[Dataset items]

# # # # # # #

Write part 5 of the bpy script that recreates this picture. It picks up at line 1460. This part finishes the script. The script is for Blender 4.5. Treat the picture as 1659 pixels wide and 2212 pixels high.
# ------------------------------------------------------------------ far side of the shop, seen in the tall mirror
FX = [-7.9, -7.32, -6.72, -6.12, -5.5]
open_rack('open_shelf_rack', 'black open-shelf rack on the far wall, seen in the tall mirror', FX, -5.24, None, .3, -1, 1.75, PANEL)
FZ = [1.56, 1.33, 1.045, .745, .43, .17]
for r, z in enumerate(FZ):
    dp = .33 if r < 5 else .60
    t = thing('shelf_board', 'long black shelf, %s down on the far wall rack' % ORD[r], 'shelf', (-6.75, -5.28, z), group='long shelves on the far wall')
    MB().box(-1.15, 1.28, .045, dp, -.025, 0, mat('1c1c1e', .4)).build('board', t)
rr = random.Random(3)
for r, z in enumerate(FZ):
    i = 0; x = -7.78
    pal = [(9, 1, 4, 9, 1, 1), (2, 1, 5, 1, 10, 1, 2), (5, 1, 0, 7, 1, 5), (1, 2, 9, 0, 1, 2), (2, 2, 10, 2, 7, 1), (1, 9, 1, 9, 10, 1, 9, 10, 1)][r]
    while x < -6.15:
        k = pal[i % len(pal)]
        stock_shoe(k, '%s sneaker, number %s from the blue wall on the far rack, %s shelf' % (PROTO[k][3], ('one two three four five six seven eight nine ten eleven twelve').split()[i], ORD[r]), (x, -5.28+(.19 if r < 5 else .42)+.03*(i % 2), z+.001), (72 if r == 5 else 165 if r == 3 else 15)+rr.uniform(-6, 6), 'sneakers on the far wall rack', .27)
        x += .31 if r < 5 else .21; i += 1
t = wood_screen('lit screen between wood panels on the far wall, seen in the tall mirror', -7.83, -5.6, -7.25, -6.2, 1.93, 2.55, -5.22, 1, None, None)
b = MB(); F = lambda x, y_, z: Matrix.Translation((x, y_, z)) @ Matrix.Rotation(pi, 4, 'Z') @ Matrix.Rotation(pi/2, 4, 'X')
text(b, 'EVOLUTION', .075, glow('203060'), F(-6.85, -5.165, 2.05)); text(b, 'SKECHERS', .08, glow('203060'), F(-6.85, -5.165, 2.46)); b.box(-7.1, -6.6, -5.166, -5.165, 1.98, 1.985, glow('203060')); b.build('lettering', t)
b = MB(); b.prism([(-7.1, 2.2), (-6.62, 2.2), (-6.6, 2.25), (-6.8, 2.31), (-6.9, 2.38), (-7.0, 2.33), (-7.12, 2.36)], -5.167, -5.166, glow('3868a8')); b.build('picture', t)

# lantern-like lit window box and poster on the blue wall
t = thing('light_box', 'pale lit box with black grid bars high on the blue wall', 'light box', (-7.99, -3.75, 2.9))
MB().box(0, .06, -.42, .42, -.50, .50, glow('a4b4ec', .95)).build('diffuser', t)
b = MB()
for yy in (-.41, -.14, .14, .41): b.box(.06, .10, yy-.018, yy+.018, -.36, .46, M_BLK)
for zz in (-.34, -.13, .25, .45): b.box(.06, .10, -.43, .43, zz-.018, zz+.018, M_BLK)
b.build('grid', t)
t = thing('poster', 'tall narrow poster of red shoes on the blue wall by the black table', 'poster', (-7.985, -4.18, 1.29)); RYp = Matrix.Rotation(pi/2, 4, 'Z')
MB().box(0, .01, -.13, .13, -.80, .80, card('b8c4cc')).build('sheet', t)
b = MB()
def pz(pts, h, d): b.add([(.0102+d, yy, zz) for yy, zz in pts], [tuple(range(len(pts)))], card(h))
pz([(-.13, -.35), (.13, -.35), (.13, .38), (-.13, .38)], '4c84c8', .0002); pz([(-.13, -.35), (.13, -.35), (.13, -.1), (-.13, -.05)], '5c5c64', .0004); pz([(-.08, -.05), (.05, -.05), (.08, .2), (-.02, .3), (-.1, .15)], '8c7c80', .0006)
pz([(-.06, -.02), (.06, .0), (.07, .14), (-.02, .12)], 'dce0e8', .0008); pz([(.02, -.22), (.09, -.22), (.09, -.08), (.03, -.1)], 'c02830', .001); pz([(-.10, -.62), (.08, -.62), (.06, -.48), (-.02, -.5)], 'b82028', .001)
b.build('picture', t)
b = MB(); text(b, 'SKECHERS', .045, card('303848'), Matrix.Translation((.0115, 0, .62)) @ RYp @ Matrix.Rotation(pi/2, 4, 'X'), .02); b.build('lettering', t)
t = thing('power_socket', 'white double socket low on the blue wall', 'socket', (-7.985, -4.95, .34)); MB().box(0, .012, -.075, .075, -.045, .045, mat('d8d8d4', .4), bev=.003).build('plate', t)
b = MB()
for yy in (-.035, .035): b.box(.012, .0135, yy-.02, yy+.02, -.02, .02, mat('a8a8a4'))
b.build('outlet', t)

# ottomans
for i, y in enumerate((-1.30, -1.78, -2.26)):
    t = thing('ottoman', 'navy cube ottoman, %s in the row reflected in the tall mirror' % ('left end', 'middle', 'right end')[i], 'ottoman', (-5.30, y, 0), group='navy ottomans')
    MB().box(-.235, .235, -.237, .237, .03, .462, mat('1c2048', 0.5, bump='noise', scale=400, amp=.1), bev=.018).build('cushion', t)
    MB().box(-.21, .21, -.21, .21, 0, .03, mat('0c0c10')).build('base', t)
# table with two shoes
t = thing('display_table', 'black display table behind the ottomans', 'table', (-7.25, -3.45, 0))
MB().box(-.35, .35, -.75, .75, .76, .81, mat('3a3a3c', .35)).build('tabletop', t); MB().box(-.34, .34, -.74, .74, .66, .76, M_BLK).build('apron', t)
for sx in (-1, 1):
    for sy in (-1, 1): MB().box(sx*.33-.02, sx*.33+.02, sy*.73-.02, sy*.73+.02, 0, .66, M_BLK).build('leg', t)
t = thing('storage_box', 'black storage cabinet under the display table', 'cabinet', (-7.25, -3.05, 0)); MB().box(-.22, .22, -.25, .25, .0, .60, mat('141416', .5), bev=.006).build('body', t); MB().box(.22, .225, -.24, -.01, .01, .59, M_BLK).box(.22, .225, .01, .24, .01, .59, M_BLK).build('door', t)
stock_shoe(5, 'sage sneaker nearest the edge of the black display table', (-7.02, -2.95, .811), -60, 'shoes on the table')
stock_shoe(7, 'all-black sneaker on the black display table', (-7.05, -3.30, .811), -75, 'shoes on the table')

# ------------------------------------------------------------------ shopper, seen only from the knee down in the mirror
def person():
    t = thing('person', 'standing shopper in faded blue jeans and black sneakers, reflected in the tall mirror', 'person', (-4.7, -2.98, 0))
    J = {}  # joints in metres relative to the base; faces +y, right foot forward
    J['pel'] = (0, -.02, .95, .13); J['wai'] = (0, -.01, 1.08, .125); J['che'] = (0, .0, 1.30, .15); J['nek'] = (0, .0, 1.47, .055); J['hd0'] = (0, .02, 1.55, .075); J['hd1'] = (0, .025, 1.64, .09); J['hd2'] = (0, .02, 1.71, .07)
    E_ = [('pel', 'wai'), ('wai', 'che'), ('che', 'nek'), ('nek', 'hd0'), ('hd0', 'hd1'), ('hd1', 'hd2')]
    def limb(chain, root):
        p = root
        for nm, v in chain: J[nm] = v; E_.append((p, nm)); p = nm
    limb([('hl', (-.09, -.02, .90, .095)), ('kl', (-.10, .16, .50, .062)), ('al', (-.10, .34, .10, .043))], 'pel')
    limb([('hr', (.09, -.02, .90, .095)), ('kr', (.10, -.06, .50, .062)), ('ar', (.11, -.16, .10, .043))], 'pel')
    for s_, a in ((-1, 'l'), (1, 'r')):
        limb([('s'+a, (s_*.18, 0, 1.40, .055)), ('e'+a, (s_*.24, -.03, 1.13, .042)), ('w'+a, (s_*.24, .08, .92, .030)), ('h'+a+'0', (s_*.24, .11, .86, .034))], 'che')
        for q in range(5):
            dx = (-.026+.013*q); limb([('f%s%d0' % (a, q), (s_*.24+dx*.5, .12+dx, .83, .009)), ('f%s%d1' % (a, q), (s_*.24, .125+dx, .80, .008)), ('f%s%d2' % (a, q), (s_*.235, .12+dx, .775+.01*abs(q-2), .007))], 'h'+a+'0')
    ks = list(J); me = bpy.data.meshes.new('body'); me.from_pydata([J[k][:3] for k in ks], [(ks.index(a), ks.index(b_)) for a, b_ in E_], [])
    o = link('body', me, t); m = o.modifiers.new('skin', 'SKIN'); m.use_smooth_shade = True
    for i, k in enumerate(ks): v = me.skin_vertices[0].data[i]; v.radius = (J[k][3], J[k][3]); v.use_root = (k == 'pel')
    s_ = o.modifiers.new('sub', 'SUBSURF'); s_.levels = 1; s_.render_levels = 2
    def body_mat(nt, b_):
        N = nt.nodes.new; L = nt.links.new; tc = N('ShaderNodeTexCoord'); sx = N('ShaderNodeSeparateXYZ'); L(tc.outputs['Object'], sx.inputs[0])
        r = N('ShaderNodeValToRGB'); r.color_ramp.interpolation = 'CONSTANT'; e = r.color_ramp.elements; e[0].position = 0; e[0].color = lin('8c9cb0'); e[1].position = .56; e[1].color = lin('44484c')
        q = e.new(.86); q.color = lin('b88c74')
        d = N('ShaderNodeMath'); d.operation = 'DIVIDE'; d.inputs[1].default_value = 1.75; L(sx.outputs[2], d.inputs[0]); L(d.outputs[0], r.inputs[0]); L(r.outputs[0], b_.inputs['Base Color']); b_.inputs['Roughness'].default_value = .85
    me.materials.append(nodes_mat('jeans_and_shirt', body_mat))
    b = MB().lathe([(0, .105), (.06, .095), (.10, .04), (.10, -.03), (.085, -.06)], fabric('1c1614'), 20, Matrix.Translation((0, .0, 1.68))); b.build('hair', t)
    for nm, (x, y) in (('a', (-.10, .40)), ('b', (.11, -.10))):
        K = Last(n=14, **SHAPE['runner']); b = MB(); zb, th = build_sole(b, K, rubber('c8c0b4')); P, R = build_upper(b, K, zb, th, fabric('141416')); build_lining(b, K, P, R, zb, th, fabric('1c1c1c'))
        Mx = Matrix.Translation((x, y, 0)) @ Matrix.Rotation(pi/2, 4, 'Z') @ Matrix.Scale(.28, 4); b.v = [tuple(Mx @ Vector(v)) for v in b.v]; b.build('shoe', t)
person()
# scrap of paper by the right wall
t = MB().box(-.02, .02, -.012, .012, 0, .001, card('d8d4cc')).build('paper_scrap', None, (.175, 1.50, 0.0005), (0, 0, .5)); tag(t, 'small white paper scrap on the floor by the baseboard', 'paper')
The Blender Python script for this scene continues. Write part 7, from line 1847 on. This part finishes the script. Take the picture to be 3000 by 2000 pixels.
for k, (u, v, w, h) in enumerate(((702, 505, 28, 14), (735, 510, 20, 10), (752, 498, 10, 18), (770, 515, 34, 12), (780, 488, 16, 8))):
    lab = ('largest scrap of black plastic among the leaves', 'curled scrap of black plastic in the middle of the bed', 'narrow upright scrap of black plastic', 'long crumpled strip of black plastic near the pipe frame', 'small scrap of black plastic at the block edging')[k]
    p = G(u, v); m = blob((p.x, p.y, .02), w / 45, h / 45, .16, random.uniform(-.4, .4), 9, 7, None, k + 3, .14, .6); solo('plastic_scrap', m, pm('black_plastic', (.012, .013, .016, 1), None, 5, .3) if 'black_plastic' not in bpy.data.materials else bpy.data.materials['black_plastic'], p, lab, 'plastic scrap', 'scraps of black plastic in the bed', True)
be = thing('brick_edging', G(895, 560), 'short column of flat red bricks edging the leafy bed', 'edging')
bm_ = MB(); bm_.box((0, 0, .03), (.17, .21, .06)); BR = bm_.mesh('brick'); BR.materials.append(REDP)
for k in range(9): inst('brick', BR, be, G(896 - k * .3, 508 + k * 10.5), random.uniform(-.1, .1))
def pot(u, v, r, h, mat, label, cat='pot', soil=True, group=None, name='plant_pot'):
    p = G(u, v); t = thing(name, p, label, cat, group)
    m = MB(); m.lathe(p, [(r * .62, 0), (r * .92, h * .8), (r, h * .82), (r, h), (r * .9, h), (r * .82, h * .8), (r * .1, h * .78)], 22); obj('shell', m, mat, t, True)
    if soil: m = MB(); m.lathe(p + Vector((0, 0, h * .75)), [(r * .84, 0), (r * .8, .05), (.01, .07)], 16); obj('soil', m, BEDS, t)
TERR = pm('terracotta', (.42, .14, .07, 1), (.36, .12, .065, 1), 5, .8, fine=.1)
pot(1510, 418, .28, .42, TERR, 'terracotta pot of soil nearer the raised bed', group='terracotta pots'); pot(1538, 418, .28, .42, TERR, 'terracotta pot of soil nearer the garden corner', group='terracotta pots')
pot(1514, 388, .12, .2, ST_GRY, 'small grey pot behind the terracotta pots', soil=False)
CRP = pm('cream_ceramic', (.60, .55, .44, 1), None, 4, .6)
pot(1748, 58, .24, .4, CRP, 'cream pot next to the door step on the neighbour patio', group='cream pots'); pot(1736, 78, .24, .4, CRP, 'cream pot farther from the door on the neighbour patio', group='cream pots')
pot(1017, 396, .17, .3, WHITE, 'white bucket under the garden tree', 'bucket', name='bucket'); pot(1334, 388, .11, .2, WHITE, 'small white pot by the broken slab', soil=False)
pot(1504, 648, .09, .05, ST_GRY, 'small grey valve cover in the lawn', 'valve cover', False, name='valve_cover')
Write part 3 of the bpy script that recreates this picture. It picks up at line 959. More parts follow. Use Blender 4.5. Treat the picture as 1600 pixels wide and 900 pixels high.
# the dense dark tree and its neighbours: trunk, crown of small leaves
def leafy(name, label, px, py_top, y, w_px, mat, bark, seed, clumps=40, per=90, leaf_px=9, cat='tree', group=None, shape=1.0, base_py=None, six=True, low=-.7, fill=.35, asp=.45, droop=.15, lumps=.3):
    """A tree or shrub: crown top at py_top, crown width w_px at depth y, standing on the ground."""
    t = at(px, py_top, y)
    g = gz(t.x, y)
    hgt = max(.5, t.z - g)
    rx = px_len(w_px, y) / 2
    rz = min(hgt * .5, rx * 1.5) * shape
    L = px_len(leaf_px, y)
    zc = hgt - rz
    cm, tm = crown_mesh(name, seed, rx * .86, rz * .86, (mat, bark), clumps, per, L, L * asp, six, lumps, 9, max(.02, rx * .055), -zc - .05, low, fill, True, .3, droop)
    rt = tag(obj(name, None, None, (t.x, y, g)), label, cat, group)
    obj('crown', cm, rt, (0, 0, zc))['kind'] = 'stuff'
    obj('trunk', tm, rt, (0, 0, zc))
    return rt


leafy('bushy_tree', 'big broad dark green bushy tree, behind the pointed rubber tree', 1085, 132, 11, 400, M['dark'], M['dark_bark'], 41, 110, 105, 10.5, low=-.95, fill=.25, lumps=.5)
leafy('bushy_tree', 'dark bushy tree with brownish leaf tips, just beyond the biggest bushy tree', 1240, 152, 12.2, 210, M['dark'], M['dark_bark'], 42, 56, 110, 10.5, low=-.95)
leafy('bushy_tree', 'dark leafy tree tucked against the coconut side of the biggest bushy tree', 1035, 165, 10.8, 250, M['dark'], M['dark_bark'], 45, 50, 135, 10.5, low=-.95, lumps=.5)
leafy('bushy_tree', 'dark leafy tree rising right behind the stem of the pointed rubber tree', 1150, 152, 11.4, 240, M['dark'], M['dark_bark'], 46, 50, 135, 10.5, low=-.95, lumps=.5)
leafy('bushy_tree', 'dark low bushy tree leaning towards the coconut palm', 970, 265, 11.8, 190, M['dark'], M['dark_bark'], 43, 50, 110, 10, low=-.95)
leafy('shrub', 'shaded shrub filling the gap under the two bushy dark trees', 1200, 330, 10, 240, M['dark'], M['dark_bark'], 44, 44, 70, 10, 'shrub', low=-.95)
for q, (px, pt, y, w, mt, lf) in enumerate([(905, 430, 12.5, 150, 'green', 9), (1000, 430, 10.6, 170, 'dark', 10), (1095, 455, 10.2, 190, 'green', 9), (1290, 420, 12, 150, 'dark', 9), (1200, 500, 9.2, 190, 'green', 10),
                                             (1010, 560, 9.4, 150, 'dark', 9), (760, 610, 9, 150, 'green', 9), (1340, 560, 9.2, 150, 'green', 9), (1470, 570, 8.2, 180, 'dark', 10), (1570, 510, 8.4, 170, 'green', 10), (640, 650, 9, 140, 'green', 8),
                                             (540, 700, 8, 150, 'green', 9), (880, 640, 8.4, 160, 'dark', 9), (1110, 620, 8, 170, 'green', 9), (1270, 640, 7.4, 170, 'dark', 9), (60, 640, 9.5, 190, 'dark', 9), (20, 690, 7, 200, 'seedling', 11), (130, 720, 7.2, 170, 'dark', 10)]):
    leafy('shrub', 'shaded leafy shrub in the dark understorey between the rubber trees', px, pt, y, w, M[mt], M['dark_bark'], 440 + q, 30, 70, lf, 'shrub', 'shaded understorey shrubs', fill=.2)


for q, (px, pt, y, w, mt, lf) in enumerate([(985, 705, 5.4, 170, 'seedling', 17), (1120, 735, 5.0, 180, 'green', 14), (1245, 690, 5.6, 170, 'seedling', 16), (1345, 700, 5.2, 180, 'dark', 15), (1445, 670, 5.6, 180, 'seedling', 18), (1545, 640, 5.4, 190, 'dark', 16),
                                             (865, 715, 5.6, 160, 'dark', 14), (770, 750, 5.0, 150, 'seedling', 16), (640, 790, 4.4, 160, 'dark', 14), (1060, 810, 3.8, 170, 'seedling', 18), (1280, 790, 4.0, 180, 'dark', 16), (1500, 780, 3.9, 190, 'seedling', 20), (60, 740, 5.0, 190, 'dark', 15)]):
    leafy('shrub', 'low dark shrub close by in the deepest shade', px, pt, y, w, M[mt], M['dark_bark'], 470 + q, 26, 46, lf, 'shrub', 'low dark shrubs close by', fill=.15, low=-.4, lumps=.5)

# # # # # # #

Aim of the exercise → Gather each line of the listing that holds the string "high".

Result of the exercise →
Write part 5 of the bpy script that recreates this picture. It picks up at line 1460. This part finishes the script. The script is for Blender 4.5. Treat the picture as 1659 pixels wide and 2212 pixels high.
t = thing('light_box', 'pale lit box with black grid bars high on the blue wall', 'light box', (-7.99, -3.75, 2.9))
Write part 3 of the bpy script that recreates this picture. It picks up at line 959. More parts follow. Use Blender 4.5. Treat the picture as 1600 pixels wide and 900 pixels high.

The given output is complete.